A prescindere dai possibili interventi di supporto a questo settore dell’economia digitale, Tarrodi intravede per la sua “creatura” prospettive ottime: «Abbiamo in pipeline alcuni accordi con operatori globali che ci consentiranno di offrire soluzioni integrate di finanza e gestione del rischio alle aziende italiane e agli investitori che le finanziano. Sempre più investitori istituzionali stanno accedendo a questo mercato ed altri se ne aggiungeranno nei prossimi mesi – prevede il ceo di Workinvoice – Anche sul fronte distributivo, stiamo chiudendo accordi con reti di intermediari e società di consulenza per promuovere e diffondere questo canale di finanza complementare per le Pmi».

Il vantaggio competitivo accumulato da Workinvoice grazie ad una corsa in solitaria non ha scoraggiato l’ingresso di nuovi entranti.

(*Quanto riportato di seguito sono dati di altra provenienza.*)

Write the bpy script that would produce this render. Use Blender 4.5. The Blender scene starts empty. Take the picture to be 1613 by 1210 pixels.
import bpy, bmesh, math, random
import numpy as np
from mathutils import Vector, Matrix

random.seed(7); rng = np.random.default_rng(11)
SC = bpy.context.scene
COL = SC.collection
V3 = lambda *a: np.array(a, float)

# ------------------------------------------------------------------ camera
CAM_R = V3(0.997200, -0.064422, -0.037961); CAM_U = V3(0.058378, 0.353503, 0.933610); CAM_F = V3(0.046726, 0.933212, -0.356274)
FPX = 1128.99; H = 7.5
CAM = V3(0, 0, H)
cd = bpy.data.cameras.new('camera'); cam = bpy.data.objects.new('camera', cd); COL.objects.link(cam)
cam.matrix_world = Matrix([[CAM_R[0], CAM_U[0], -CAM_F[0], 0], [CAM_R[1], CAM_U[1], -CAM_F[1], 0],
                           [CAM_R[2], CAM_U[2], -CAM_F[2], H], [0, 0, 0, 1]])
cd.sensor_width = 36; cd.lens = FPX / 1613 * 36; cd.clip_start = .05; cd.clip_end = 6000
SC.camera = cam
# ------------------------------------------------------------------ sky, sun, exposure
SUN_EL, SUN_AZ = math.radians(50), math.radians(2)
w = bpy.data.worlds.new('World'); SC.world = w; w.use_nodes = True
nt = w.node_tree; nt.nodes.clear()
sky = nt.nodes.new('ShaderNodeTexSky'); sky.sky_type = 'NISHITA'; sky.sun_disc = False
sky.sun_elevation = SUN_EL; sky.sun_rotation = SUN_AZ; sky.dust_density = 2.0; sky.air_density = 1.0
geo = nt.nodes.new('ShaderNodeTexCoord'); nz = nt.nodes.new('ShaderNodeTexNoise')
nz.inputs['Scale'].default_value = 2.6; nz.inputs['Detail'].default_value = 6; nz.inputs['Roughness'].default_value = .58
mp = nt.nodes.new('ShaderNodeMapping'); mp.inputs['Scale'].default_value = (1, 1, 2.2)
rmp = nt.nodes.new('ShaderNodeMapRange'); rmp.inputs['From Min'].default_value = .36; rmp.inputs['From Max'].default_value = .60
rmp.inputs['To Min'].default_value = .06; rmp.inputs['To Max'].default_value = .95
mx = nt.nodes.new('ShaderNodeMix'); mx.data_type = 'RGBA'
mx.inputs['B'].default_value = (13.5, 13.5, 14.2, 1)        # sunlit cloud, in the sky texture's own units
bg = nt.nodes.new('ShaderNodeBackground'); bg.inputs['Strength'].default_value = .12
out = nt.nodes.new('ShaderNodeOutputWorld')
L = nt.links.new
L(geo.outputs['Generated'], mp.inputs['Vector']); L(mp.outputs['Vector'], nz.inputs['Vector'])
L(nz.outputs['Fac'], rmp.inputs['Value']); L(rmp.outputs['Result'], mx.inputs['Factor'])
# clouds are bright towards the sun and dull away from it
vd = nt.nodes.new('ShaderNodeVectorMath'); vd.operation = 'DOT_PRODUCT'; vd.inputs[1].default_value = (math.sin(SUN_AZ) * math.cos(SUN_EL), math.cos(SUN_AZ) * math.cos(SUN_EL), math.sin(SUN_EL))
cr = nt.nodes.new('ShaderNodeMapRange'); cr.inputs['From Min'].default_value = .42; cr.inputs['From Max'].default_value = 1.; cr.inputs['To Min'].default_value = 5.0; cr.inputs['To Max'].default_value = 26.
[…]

Nel 2016 hanno messo più di un piede nel mondo dell’invoice trading diversi player, come Cashme, Fifty Finance, Credimi e Crowdcity, che non intendono lasciare i potenziali sviluppi del settore nelle sole mani di chi ci ha scommesso per primo. Una competizione che, specialmente sul fronte della maggiore conoscibilità di questi strumenti, potrebbe finire per far bene a tutti.